El ciudadano ordinario
El ciudadano ordinario es un hombre o una mujer de entre cuarenta y cincuenta años. Su función en la sociedad española es importante para el avance y la consolidación de la democracia. Por eso, cuando se acercan las elecciones, los partidos políticos lo convierten en sujeto de encuesta y estudian sus tendencias con la meticulosidad de un entomólogo ante un insecto exótico.

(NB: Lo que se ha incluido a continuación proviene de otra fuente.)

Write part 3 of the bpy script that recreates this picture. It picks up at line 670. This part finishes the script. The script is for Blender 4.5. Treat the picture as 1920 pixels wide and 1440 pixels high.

Vive en presente y le angustia el futuro. En cambio, la historia no forma parte de sus preocupaciones. Hace muchos años, al parecer, sucedían cosas, hubo una guerra y un dictador, pero eso por suerte ya acabó. Ahora es libre. Se considera apolítico y desprecia a los profesionales de la cosa pública, pues lo mismo malversan fondos reservados que adquieren pisos multimillonarios con dinero negro de comisiones fraudulentas. Son todos iguales, unos sinvergüenzas, dice, y por eso suele castigarlos con su voto. Al ciudadano ordinario le horrorizan los extremos, que considera restos atávicos del ayer. Es de centro, ni de derechas ni de izquierdas, y está orgulloso de su forma de pensar.
Le preocupa la inseguridad, el paro, las drogas omnipresentes, los robos con tirón, la ETA, la mafia gallega, el vandalismo juvenil y la excesiva abundancia de inmigrantes en el barrio de Ruzafa. El mundo es un desastre, de eso está seguro, a pesar de que a él (o a ella) todavía no le va mal: conserva su trabajo, lo cual en estos tiempos es casi una hazaña.
Los Estados Unidos y sus ínfulas militares le dan miedo. No entiende muy bien lo que significa la palabra globalización. En cualquier caso, nada bueno a la larga. El sueldo que gana no es extraordinario, pero le permite endeudarse con la Visa para disfrutar las maravillas de la tecnología: antena parabólica, CNN, Canal+, ordenador, internet, lector de CD y, desde hace poco, grabadora DVD. Además, lee una novela al año durante el verano, asiste a un par de conferencias de autoayuda, le encanta El Corte Inglés y va a la playa de la Malvarrosa los fines de semana entre abril y septiembre. Consume tertulias de famosos y se horroriza de las matanzas que abundan por ahí. La pasión por el fútbol atenúa el aburrimiento de su vida. Cuando su equipo gana, se siente satisfecho. Cuando pierde, le da rabia. Le molestan los atascos de tráfico, los funcionarios poco eficaces, la excesiva publicidad en televisión y la gente que discute de política.
Los candidatos a las elecciones municipales y autonómicas le ofrecen estos días el último grito en píldoras milagrosas para el sosiego: regeneración del paisaje urbano, menos impuestos, más seguridad, futuro brillante y eficacia policial que garantice el orden público. Escéptico, el ciudadano ordinario desea que pase pronto el ruido electoral. Menos mal que las elecciones sólo tienen lugar cada cuatro años, qué tostón. Luego, con los cargos electos ya decididos, la vida retomará su cauce normal: despertador a las seis de la mañana, autobús de ida, trabajo, autobús de vuelta, cine los domingos, mensualidad de la hipoteca y, si todo va bien, vacaciones a crédito en el Caribe. Nadie volverá a importunarlo con gaitas políticas hasta los próximos comicios. Entretanto, la democracia vigilará sin descanso para que el ciudadano ordinario duerma en paz.